Written task
Print the data exactly, leaving nothing out.

Information shown
[BEGIN]

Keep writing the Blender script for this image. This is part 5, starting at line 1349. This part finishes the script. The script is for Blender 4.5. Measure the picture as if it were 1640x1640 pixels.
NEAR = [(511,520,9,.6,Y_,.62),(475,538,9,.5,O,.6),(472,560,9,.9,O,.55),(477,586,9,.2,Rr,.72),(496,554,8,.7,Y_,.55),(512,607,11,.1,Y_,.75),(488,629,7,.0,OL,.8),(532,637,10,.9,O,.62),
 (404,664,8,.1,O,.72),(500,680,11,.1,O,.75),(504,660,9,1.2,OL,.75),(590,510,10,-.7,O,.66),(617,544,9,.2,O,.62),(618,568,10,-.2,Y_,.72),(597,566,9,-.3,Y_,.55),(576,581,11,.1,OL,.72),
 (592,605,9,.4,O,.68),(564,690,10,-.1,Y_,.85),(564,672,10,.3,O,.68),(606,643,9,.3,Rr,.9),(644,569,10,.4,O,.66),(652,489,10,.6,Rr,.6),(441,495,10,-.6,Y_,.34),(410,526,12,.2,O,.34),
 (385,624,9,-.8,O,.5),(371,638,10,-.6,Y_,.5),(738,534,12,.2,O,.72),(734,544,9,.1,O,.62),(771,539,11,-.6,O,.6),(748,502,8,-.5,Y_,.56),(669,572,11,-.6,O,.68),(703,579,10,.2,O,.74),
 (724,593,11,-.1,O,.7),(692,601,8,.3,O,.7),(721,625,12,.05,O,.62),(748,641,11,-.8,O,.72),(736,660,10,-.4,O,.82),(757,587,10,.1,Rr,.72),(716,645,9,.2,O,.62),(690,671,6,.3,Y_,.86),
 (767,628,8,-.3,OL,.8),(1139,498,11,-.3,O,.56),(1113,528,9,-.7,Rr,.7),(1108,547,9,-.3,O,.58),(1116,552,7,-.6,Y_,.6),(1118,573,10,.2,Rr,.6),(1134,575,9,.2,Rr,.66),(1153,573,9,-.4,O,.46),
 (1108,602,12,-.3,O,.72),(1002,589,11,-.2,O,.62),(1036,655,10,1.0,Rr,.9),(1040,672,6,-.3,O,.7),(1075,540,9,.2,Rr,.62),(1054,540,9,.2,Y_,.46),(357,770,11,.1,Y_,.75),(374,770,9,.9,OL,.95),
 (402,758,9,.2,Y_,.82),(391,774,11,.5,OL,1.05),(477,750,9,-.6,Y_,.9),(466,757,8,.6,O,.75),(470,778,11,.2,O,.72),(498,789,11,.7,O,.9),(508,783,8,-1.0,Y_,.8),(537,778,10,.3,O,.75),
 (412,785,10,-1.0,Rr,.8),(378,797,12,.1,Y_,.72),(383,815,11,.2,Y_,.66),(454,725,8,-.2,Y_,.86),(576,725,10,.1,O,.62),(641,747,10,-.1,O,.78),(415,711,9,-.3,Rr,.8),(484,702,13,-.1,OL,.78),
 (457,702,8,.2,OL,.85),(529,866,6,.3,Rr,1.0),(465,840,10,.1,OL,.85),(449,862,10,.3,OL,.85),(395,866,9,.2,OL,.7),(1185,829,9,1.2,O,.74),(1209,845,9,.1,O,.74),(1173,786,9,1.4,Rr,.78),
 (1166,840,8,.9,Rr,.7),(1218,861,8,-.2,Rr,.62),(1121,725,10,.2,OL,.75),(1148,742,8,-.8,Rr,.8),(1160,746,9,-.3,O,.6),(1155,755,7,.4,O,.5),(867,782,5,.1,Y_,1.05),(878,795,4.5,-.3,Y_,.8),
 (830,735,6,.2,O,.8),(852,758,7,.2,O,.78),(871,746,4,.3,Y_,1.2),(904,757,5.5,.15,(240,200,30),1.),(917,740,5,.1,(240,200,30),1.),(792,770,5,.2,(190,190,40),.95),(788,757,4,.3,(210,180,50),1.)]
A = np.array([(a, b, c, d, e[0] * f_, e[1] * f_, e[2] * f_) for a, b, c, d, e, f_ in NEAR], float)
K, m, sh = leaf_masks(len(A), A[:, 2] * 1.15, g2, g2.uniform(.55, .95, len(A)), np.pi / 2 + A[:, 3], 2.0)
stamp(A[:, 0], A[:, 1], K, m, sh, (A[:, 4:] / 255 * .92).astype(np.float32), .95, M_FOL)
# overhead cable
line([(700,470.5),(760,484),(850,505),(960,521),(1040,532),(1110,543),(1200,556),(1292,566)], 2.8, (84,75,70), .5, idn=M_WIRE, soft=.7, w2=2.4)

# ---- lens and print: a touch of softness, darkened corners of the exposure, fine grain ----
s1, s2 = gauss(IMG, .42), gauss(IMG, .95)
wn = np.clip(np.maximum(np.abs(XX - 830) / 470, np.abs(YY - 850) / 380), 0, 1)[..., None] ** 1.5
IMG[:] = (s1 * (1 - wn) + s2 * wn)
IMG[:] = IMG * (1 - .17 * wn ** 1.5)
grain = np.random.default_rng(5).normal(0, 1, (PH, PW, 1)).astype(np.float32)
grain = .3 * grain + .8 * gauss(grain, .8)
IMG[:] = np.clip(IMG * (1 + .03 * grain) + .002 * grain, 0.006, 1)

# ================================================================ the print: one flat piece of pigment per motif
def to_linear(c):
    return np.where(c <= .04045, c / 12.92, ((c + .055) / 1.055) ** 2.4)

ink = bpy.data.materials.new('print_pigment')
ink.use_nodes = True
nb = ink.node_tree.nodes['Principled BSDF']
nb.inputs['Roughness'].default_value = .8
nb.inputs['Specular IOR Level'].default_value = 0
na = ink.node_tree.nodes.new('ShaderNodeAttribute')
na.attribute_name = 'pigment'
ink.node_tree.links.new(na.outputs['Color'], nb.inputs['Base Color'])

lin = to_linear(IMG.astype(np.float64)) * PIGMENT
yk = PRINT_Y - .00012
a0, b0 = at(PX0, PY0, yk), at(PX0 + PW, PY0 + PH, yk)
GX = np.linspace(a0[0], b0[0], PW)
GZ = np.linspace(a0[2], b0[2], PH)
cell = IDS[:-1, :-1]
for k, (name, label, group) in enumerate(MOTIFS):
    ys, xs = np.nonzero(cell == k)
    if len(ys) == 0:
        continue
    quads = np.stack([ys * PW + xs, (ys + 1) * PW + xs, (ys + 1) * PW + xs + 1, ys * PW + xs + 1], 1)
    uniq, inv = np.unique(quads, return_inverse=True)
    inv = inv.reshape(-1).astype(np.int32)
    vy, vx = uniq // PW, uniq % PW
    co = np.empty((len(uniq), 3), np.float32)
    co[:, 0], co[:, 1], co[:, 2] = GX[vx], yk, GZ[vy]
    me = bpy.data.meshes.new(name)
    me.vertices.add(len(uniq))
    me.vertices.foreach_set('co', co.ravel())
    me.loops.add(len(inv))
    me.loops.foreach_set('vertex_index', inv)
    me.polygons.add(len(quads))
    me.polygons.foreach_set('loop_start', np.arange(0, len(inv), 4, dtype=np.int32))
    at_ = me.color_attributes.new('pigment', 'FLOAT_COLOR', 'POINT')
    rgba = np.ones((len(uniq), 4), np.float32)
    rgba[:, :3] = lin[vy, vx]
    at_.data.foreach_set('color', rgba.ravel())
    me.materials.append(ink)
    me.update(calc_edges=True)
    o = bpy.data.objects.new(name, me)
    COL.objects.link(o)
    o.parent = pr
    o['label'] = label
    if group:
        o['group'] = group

[END]

Finished answer
Keep writing the Blender script for this image. This is part 5, starting at line 1349. This part finishes the script. The script is for Blender 4.5. Measure the picture as if it were 1640x1640 pixels.
NEAR = [(511,520,9,.6,Y_,.62),(475,538,9,.5,O,.6),(472,560,9,.9,O,.55),(477,586,9,.2,Rr,.72),(496,554,8,.7,Y_,.55),(512,607,11,.1,Y_,.75),(488,629,7,.0,OL,.8),(532,637,10,.9,O,.62),
 (404,664,8,.1,O,.72),(500,680,11,.1,O,.75),(504,660,9,1.2,OL,.75),(590,510,10,-.7,O,.66),(617,544,9,.2,O,.62),(618,568,10,-.2,Y_,.72),(597,566,9,-.3,Y_,.55),(576,581,11,.1,OL,.72),
 (592,605,9,.4,O,.68),(564,690,10,-.1,Y_,.85),(564,672,10,.3,O,.68),(606,643,9,.3,Rr,.9),(644,569,10,.4,O,.66),(652,489,10,.6,Rr,.6),(441,495,10,-.6,Y_,.34),(410,526,12,.2,O,.34),
 (385,624,9,-.8,O,.5),(371,638,10,-.6,Y_,.5),(738,534,12,.2,O,.72),(734,544,9,.1,O,.62),(771,539,11,-.6,O,.6),(748,502,8,-.5,Y_,.56),(669,572,11,-.6,O,.68),(703,579,10,.2,O,.74),
 (724,593,11,-.1,O,.7),(692,601,8,.3,O,.7),(721,625,12,.05,O,.62),(748,641,11,-.8,O,.72),(736,660,10,-.4,O,.82),(757,587,10,.1,Rr,.72),(716,645,9,.2,O,.62),(690,671,6,.3,Y_,.86),
 (767,628,8,-.3,OL,.8),(1139,498,11,-.3,O,.56),(1113,528,9,-.7,Rr,.7),(1108,547,9,-.3,O,.58),(1116,552,7,-.6,Y_,.6),(1118,573,10,.2,Rr,.6),(1134,575,9,.2,Rr,.66),(1153,573,9,-.4,O,.46),
 (1108,602,12,-.3,O,.72),(1002,589,11,-.2,O,.62),(1036,655,10,1.0,Rr,.9),(1040,672,6,-.3,O,.7),(1075,540,9,.2,Rr,.62),(1054,540,9,.2,Y_,.46),(357,770,11,.1,Y_,.75),(374,770,9,.9,OL,.95),
 (402,758,9,.2,Y_,.82),(391,774,11,.5,OL,1.05),(477,750,9,-.6,Y_,.9),(466,757,8,.6,O,.75),(470,778,11,.2,O,.72),(498,789,11,.7,O,.9),(508,783,8,-1.0,Y_,.8),(537,778,10,.3,O,.75),
 (412,785,10,-1.0,Rr,.8),(378,797,12,.1,Y_,.72),(383,815,11,.2,Y_,.66),(454,725,8,-.2,Y_,.86),(576,725,10,.1,O,.62),(641,747,10,-.1,O,.78),(415,711,9,-.3,Rr,.8),(484,702,13,-.1,OL,.78),
 (457,702,8,.2,OL,.85),(529,866,6,.3,Rr,1.0),(465,840,10,.1,OL,.85),(449,862,10,.3,OL,.85),(395,866,9,.2,OL,.7),(1185,829,9,1.2,O,.74),(1209,845,9,.1,O,.74),(1173,786,9,1.4,Rr,.78),
 (1166,840,8,.9,Rr,.7),(1218,861,8,-.2,Rr,.62),(1121,725,10,.2,OL,.75),(1148,742,8,-.8,Rr,.8),(1160,746,9,-.3,O,.6),(1155,755,7,.4,O,.5),(867,782,5,.1,Y_,1.05),(878,795,4.5,-.3,Y_,.8),
 (830,735,6,.2,O,.8),(852,758,7,.2,O,.78),(871,746,4,.3,Y_,1.2),(904,757,5.5,.15,(240,200,30),1.),(917,740,5,.1,(240,200,30),1.),(792,770,5,.2,(190,190,40),.95),(788,757,4,.3,(210,180,50),1.)]
A = np.array([(a, b, c, d, e[0] * f_, e[1] * f_, e[2] * f_) for a, b, c, d, e, f_ in NEAR], float)
K, m, sh = leaf_masks(len(A), A[:, 2] * 1.15, g2, g2.uniform(.55, .95, len(A)), np.pi / 2 + A[:, 3], 2.0)
stamp(A[:, 0], A[:, 1], K, m, sh, (A[:, 4:] / 255 * .92).astype(np.float32), .95, M_FOL)
# overhead cable
line([(700,470.5),(760,484),(850,505),(960,521),(1040,532),(1110,543),(1200,556),(1292,566)], 2.8, (84,75,70), .5, idn=M_WIRE, soft=.7, w2=2.4)

# ---- lens and print: a touch of softness, darkened corners of the exposure, fine grain ----
s1, s2 = gauss(IMG, .42), gauss(IMG, .95)
wn = np.clip(np.maximum(np.abs(XX - 830) / 470, np.abs(YY - 850) / 380), 0, 1)[..., None] ** 1.5
IMG[:] = (s1 * (1 - wn) + s2 * wn)
IMG[:] = IMG * (1 - .17 * wn ** 1.5)
grain = np.random.default_rng(5).normal(0, 1, (PH, PW, 1)).astype(np.float32)
grain = .3 * grain + .8 * gauss(grain, .8)
IMG[:] = np.clip(IMG * (1 + .03 * grain) + .002 * grain, 0.006, 1)

# ================================================================ the print: one flat piece of pigment per motif
def to_linear(c):
    return np.where(c <= .04045, c / 12.92, ((c + .055) / 1.055) ** 2.4)

ink = bpy.data.materials.new('print_pigment')
ink.use_nodes = True
nb = ink.node_tree.nodes['Principled BSDF']
nb.inputs['Roughness'].default_value = .8
nb.inputs['Specular IOR Level'].default_value = 0
na = ink.node_tree.nodes.new('ShaderNodeAttribute')
na.attribute_name = 'pigment'
ink.node_tree.links.new(na.outputs['Color'], nb.inputs['Base Color'])

lin = to_linear(IMG.astype(np.float64)) * PIGMENT
yk = PRINT_Y - .00012
a0, b0 = at(PX0, PY0, yk), at(PX0 + PW, PY0 + PH, yk)
GX = np.linspace(a0[0], b0[0], PW)
GZ = np.linspace(a0[2], b0[2], PH)
cell = IDS[:-1, :-1]
for k, (name, label, group) in enumerate(MOTIFS):
    ys, xs = np.nonzero(cell == k)
    if len(ys) == 0:
        continue
    quads = np.stack([ys * PW + xs, (ys + 1) * PW + xs, (ys + 1) * PW + xs + 1, ys * PW + xs + 1], 1)
    uniq, inv = np.unique(quads, return_inverse=True)
    inv = inv.reshape(-1).astype(np.int32)
    vy, vx = uniq // PW, uniq % PW
    co = np.empty((len(uniq), 3), np.float32)
    co[:, 0], co[:, 1], co[:, 2] = GX[vx], yk, GZ[vy]
    me = bpy.data.meshes.new(name)
    me.vertices.add(len(uniq))
    me.vertices.foreach_set('co', co.ravel())
    me.loops.add(len(inv))
    me.loops.foreach_set('vertex_index', inv)
    me.polygons.add(len(quads))
    me.polygons.foreach_set('loop_start', np.arange(0, len(inv), 4, dtype=np.int32))
    at_ = me.color_attributes.new('pigment', 'FLOAT_COLOR', 'POINT')
    rgba = np.ones((len(uniq), 4), np.float32)
    rgba[:, :3] = lin[vy, vx]
    at_.data.foreach_set('color', rgba.ravel())
    me.materials.append(ink)
    me.update(calc_edges=True)
    o = bpy.data.objects.new(name, me)
    COL.objects.link(o)
    o.parent = pr
    o['label'] = label
    if group:
        o['group'] = group